With Boston leading three games to one, the players delayed the start of the fifth game by more than one hour in an attempt to secure concessions from the Commission. Although Hooper negotiated an end to the strike, and secured a verbal promise from Ban Johnson of no reprisals, he forever regretted not securing the guarantee in writing. After Boston won the Series 4-2, its last for 86 years, the players received the smallest financial awards in World Series history.

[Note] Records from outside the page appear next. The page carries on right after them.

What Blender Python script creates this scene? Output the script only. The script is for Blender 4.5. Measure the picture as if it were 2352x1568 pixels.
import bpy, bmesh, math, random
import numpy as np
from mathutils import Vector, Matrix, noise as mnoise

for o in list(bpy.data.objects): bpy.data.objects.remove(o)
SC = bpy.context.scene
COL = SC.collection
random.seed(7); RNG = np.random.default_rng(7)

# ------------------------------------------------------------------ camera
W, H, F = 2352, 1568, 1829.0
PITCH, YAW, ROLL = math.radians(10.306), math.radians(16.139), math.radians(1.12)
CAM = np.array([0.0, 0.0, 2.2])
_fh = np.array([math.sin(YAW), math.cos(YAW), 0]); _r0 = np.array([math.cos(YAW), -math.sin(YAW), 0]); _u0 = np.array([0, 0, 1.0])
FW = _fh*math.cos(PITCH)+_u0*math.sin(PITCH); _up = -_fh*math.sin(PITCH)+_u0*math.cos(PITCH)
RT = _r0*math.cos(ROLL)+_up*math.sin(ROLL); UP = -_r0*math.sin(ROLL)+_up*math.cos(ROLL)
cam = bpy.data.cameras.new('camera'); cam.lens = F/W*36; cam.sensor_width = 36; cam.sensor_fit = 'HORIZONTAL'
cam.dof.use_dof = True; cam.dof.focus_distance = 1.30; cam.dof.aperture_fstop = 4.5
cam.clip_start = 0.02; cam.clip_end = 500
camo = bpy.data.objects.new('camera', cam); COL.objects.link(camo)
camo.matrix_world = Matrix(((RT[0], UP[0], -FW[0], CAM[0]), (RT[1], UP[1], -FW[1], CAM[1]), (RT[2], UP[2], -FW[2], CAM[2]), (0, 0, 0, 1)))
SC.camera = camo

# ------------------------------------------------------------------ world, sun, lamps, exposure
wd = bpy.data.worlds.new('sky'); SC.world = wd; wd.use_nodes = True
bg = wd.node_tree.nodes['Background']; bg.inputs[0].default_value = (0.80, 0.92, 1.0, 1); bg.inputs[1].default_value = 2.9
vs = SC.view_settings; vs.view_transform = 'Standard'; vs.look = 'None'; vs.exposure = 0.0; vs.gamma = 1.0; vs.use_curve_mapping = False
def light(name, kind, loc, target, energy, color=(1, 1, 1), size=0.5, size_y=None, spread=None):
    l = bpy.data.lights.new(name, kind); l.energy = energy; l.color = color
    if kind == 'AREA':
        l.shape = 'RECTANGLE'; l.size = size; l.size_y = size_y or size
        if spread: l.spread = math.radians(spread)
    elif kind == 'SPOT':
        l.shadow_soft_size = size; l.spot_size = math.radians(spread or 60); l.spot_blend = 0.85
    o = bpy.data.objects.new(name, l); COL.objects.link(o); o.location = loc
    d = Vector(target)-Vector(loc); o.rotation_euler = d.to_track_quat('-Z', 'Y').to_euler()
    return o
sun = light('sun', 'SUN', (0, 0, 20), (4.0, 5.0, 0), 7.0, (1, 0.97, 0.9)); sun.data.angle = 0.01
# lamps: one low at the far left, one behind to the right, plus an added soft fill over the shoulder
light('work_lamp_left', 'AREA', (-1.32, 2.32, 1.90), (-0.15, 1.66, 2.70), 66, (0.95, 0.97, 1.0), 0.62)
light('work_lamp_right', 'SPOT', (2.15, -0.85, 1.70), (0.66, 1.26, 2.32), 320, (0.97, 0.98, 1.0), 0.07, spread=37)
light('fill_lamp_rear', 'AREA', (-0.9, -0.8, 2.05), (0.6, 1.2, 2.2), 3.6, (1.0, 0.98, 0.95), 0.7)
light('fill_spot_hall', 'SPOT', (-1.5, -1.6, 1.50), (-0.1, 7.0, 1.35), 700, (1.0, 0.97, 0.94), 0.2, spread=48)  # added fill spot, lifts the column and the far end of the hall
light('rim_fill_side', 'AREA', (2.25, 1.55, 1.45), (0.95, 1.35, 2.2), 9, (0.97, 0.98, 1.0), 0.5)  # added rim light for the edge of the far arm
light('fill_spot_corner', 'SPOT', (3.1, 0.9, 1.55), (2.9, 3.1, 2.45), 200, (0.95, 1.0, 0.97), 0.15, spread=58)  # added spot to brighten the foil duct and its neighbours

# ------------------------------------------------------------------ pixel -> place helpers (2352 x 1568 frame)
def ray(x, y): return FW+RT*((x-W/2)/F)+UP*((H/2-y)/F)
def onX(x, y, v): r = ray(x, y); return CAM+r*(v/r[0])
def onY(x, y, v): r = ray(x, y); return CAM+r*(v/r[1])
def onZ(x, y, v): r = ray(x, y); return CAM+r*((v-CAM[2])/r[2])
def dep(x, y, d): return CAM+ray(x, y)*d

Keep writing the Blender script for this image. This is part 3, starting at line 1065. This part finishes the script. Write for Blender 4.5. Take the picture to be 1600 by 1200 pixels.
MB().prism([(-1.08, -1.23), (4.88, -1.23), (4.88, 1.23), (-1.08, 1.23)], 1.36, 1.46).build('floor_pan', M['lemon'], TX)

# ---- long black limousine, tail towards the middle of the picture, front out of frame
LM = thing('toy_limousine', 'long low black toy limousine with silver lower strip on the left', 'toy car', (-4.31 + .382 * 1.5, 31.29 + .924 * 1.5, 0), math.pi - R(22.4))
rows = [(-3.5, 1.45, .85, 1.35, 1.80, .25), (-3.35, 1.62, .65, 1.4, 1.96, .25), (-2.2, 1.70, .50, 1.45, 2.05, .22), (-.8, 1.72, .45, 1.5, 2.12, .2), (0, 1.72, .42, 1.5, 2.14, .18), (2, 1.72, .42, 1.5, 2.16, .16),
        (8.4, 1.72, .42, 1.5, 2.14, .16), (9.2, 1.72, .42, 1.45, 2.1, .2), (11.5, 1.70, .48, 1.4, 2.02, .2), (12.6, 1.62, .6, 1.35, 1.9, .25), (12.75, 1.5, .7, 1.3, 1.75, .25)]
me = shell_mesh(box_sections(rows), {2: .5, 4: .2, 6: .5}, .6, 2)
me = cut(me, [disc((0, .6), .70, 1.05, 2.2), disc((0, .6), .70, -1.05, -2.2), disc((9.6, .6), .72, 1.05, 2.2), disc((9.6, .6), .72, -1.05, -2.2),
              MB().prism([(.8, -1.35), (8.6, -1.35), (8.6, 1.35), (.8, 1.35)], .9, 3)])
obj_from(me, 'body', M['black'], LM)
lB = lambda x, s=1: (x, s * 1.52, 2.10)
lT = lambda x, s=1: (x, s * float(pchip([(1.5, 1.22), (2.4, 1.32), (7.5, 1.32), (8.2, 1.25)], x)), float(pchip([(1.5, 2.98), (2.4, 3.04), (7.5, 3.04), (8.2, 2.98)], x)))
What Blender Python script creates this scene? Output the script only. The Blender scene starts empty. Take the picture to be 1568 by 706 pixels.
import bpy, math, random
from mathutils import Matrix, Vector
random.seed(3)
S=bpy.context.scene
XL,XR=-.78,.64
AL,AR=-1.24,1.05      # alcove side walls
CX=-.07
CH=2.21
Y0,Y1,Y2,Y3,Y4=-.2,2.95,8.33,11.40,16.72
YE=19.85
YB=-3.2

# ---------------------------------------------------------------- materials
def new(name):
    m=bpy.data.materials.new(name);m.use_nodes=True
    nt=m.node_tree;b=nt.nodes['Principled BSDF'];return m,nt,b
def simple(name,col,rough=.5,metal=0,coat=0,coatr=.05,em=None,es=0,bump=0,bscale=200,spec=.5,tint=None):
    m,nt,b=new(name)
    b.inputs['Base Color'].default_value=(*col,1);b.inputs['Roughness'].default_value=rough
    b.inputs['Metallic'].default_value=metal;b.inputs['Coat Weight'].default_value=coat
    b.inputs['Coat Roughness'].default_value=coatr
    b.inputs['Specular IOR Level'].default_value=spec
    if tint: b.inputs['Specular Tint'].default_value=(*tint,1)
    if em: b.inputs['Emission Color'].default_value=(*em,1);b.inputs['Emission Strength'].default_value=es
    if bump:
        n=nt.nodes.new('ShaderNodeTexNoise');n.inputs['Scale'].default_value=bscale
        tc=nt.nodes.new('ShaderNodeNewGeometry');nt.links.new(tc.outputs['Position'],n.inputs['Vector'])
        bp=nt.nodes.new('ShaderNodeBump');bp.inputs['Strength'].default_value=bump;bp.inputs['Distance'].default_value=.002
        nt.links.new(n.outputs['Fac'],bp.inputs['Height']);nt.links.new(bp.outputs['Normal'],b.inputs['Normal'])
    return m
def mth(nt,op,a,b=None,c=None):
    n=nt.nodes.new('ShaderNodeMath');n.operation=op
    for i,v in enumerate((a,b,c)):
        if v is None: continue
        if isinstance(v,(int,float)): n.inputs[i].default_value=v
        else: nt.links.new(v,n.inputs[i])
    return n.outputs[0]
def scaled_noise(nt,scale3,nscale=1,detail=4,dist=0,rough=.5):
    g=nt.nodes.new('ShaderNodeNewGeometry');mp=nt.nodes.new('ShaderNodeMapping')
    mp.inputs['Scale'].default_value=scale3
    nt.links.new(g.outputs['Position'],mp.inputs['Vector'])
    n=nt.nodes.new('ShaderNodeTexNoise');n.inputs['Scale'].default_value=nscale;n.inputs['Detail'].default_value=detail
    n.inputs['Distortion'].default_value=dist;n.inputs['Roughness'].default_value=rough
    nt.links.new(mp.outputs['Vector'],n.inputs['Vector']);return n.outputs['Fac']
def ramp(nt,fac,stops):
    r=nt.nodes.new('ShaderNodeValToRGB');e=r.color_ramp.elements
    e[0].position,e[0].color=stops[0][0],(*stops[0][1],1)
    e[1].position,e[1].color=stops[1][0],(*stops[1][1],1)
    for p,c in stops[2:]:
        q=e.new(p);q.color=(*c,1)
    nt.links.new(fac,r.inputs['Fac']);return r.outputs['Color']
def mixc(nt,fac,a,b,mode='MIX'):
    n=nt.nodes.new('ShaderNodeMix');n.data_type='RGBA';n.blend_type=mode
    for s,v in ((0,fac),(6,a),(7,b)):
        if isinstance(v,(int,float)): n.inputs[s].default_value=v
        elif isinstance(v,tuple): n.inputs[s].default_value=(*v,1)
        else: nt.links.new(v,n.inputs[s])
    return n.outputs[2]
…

After a .312 season in 1920, Harry Hooper’s career with the Boston Red Sox ended on March 4, 1921, when Boston owner Harry Frazee thwarted a holdout by trading him to the Chicago White Sox for Shano Collins and Nemo Liebold. Hooper posted some of the best offensive seasons of his career during his five years with the White Sox. In 1921 he batted .327; the following year he notched career highs in runs scored (111), home runs (11) and RBIs (80). In 1924, he posted a career-best .328 batting average and .413 on-base percentage. In 1925, his last major league season, Hooper batted .265. Playing in his final major league game on October 4, 1925, Hooper went 1-for-4 with a double.

Upon his retirement, Hooper served as postmaster of Capitola for over 20 years. His greatest honor came in 1971, when the Veteran’s Committee elected him to the Baseball Hall of Fame.